Exemplo de resistência: Candidaturas coletivas

As candidaturas coletivas estão se multiplicando no Brasil, de acordo com uma pesquisa da Rede de Ação Política para a Sustentabilidade (RAPS). O « mandato coletivo » é uma inovação que surgiu no Brasil através de perfis como o de Marielle Franco. A iniciativa rompe com a individualidade da função parlamentar e promove, através da prática, a reforma política institucional. O mandato coletivo aproveita a ausência de legislação para propor um mecanismo baseado na candidatura de um indivíduo – em caráter oficial – mas envolvendo um compromisso com a tomada de decisão coletiva ou colegial. As primeiras 7 experiências foram realizadas entre 2012 e 2014 e mais de 98 coletivos se lançaram em processos eleitorais entre 2016 e 2018, dos quais 22 foram eleitos. Entre eles estão o coletivo Gabinetona eleito nas eleições municipais de Belo Horizonte em 2016, as experiências da Bancada Ativista em São Paulo e da Juntas em Pernambuco, nas assembleias legislativas desses dois estados. Para as eleições municipais de 2020, surgiram muitas candidaturas coletivas. Em São Paulo, foram mais de 34. Estas candidaturas coletivas contornam um sistema que é difícil de mudar através de canais legais, em nome da representação popular.

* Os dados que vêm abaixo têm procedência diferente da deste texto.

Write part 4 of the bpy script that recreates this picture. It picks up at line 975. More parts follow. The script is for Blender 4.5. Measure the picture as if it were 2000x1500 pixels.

São geralmente lideradas por mulheres e apoiadas por movimentos sociais; representam uma verdadeira oxigenação e inovação em termos de prática política, defendendo uma visão mais aberta, inclusiva e democrática da representação parlamentar.


Os Dados :

– 327 CASOS DE VIOLÊNCIA CONTRA PESSOAS POLÍTICAS, entre 2016 e 2020

Citação

« A mulher negra é um corpo estranho no Parlamento, nenhuma de nós jamais aspirou a ser um mártir. Marielle (Franco) não o desejava e nenhuma de nós o deseja. Queremos estar vivas para fazer política.« 

Taliria Petrone, deputada federal pelo estado do Rio de Janeiro, alvo de pelo menos cinco ameaças de morte.